__WHAT THIS TASK INVOLVES__
Each line from the start of the data below through the one containing "return a, b" must be reproduced exactly.

* Start STORED DATA *

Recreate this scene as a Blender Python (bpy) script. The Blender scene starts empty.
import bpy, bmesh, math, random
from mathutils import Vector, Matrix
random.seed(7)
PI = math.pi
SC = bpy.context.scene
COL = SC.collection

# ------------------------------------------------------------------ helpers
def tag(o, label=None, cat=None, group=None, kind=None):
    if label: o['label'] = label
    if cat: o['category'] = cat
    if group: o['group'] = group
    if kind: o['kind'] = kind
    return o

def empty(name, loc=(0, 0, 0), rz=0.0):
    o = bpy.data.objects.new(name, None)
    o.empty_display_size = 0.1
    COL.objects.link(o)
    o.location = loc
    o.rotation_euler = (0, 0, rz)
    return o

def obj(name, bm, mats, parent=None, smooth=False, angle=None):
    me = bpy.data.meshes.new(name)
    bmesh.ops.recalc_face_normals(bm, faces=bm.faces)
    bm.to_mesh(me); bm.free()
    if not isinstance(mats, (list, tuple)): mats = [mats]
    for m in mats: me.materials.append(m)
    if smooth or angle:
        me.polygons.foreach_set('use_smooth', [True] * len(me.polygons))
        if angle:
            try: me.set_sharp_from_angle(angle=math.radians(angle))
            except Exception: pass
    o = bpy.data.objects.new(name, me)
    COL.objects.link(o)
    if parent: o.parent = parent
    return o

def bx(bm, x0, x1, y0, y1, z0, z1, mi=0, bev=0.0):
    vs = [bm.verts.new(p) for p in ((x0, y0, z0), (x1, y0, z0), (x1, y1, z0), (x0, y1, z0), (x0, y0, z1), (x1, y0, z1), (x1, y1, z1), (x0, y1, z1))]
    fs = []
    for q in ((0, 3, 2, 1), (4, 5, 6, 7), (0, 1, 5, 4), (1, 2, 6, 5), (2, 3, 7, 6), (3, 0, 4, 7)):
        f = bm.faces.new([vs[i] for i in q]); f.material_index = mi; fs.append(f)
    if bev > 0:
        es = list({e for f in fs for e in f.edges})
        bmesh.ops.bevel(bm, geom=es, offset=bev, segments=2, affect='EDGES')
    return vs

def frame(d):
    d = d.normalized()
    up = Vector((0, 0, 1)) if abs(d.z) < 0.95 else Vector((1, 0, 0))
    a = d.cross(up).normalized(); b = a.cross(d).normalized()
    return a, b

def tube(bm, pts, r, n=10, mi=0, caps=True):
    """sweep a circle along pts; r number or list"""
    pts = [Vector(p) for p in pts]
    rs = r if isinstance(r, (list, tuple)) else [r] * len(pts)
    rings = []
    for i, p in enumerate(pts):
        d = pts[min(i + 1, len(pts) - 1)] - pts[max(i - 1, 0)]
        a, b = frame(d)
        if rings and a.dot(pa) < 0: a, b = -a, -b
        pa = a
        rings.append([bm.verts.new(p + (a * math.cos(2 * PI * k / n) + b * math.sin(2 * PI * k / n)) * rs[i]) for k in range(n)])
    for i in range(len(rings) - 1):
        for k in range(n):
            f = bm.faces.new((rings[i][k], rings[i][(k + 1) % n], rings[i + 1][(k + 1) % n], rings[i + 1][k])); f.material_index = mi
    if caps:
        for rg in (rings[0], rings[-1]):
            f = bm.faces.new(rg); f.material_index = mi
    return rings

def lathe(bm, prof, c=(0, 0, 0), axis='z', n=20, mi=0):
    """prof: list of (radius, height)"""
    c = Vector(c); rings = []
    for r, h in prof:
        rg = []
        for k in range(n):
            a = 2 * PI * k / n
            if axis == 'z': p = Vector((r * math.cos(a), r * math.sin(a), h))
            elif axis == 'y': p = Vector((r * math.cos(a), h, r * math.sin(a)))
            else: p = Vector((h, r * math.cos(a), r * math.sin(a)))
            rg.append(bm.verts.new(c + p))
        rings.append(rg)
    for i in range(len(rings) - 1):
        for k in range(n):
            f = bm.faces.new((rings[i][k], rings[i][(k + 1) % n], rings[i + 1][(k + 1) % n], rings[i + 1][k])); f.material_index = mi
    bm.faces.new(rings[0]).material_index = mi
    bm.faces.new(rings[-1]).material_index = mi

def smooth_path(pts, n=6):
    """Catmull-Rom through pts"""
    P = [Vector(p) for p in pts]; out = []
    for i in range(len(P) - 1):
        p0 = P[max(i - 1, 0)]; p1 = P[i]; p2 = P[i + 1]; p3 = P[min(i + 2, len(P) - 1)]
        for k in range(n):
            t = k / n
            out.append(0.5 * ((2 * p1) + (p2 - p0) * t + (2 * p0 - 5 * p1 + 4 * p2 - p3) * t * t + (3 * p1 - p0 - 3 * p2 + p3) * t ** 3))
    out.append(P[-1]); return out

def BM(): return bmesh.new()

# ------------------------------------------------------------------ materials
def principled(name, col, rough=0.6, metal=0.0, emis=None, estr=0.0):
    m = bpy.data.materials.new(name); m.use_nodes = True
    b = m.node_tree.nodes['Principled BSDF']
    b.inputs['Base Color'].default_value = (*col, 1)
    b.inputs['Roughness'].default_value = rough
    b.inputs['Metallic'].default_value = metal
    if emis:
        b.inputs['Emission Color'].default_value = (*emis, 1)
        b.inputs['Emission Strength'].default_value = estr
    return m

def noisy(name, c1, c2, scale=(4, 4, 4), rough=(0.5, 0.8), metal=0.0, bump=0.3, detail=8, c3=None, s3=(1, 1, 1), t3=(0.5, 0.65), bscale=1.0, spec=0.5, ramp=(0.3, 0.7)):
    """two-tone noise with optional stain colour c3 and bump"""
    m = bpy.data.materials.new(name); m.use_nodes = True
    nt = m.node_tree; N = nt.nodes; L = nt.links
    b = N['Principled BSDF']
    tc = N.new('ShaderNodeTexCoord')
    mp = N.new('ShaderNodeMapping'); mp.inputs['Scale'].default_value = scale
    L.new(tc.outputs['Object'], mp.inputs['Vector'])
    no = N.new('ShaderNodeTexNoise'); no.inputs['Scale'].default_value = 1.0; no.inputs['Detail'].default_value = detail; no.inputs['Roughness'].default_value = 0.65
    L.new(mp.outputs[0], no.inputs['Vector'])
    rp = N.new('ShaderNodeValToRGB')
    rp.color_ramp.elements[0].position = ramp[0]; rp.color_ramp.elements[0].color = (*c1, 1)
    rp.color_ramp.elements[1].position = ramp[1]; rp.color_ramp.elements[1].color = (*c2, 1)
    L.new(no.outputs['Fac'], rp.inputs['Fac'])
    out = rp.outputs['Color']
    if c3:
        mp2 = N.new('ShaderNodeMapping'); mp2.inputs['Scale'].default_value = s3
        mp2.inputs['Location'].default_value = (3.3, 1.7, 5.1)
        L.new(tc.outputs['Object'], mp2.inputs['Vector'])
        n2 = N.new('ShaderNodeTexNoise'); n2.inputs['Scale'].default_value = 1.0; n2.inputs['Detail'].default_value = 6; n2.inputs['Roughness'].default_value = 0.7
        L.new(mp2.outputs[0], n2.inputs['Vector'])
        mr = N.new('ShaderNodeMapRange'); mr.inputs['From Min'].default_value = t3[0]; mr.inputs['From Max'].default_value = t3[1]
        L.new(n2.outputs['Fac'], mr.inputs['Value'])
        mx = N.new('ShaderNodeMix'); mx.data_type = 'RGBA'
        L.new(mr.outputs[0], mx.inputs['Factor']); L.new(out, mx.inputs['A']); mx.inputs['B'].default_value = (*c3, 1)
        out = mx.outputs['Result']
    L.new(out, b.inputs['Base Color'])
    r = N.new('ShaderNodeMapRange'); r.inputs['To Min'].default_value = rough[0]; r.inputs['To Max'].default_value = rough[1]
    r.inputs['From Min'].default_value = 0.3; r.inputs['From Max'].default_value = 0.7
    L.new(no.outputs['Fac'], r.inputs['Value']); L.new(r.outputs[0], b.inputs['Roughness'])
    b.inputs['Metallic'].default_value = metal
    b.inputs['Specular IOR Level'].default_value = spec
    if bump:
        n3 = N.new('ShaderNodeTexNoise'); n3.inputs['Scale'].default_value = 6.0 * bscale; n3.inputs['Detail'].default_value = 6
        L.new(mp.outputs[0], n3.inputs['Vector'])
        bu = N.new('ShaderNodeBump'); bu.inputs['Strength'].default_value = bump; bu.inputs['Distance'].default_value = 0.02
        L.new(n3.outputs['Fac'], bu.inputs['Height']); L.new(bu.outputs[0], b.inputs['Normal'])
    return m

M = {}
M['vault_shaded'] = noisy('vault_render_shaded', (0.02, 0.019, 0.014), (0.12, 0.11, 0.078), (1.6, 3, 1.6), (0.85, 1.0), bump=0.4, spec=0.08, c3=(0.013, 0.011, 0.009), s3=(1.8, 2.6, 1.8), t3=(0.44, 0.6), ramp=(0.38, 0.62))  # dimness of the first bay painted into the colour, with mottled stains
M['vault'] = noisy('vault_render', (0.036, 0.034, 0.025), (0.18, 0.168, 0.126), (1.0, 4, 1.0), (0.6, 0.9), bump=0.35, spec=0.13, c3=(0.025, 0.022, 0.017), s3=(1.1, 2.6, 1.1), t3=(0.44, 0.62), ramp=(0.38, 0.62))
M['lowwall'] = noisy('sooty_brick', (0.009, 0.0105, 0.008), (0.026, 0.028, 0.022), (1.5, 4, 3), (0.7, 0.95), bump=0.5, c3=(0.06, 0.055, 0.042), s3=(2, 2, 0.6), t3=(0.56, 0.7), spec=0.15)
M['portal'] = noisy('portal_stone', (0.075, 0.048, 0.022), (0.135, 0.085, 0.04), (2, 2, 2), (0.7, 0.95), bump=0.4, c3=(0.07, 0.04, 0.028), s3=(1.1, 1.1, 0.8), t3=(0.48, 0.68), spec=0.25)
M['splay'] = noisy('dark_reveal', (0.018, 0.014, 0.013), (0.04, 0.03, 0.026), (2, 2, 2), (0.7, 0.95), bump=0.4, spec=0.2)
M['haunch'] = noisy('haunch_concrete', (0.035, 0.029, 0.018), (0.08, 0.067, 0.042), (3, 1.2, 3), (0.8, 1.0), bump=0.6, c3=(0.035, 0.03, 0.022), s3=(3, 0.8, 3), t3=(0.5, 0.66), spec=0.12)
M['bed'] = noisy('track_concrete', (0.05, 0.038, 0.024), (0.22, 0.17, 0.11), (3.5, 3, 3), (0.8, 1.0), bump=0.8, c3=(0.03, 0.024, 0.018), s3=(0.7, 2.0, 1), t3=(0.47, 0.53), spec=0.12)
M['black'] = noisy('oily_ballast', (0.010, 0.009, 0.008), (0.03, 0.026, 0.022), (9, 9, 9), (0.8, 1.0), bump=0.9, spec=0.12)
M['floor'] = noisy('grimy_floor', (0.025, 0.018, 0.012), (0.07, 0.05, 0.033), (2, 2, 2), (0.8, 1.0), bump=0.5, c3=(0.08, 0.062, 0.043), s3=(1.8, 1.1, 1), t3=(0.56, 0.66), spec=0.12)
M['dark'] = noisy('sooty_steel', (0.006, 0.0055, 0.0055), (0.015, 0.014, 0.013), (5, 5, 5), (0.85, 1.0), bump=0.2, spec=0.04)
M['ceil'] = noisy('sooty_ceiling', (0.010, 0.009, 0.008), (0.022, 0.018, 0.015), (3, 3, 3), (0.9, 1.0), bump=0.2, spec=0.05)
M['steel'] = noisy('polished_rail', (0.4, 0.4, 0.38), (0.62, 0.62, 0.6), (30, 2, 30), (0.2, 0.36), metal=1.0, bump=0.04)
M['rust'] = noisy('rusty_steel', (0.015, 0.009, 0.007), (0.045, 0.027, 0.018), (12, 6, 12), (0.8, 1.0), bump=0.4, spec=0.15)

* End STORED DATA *

__SOLUTION TO THE PROBLEM__
Recreate this scene as a Blender Python (bpy) script. The Blender scene starts empty.
import bpy, bmesh, math, random
from mathutils import Vector, Matrix
random.seed(7)
PI = math.pi
SC = bpy.context.scene
COL = SC.collection

# ------------------------------------------------------------------ helpers
def tag(o, label=None, cat=None, group=None, kind=None):
    if label: o['label'] = label
    if cat: o['category'] = cat
    if group: o['group'] = group
    if kind: o['kind'] = kind
    return o

def empty(name, loc=(0, 0, 0), rz=0.0):
    o = bpy.data.objects.new(name, None)
    o.empty_display_size = 0.1
    COL.objects.link(o)
    o.location = loc
    o.rotation_euler = (0, 0, rz)
    return o

def obj(name, bm, mats, parent=None, smooth=False, angle=None):
    me = bpy.data.meshes.new(name)
    bmesh.ops.recalc_face_normals(bm, faces=bm.faces)
    bm.to_mesh(me); bm.free()
    if not isinstance(mats, (list, tuple)): mats = [mats]
    for m in mats: me.materials.append(m)
    if smooth or angle:
        me.polygons.foreach_set('use_smooth', [True] * len(me.polygons))
        if angle:
            try: me.set_sharp_from_angle(angle=math.radians(angle))
            except Exception: pass
    o = bpy.data.objects.new(name, me)
    COL.objects.link(o)
    if parent: o.parent = parent
    return o

def bx(bm, x0, x1, y0, y1, z0, z1, mi=0, bev=0.0):
    vs = [bm.verts.new(p) for p in ((x0, y0, z0), (x1, y0, z0), (x1, y1, z0), (x0, y1, z0), (x0, y0, z1), (x1, y0, z1), (x1, y1, z1), (x0, y1, z1))]
    fs = []
    for q in ((0, 3, 2, 1), (4, 5, 6, 7), (0, 1, 5, 4), (1, 2, 6, 5), (2, 3, 7, 6), (3, 0, 4, 7)):
        f = bm.faces.new([vs[i] for i in q]); f.material_index = mi; fs.append(f)
    if bev > 0:
        es = list({e for f in fs for e in f.edges})
        bmesh.ops.bevel(bm, geom=es, offset=bev, segments=2, affect='EDGES')
    return vs

def frame(d):
    d = d.normalized()
    up = Vector((0, 0, 1)) if abs(d.z) < 0.95 else Vector((1, 0, 0))
    a = d.cross(up).normalized(); b = a.cross(d).normalized()
    return a, b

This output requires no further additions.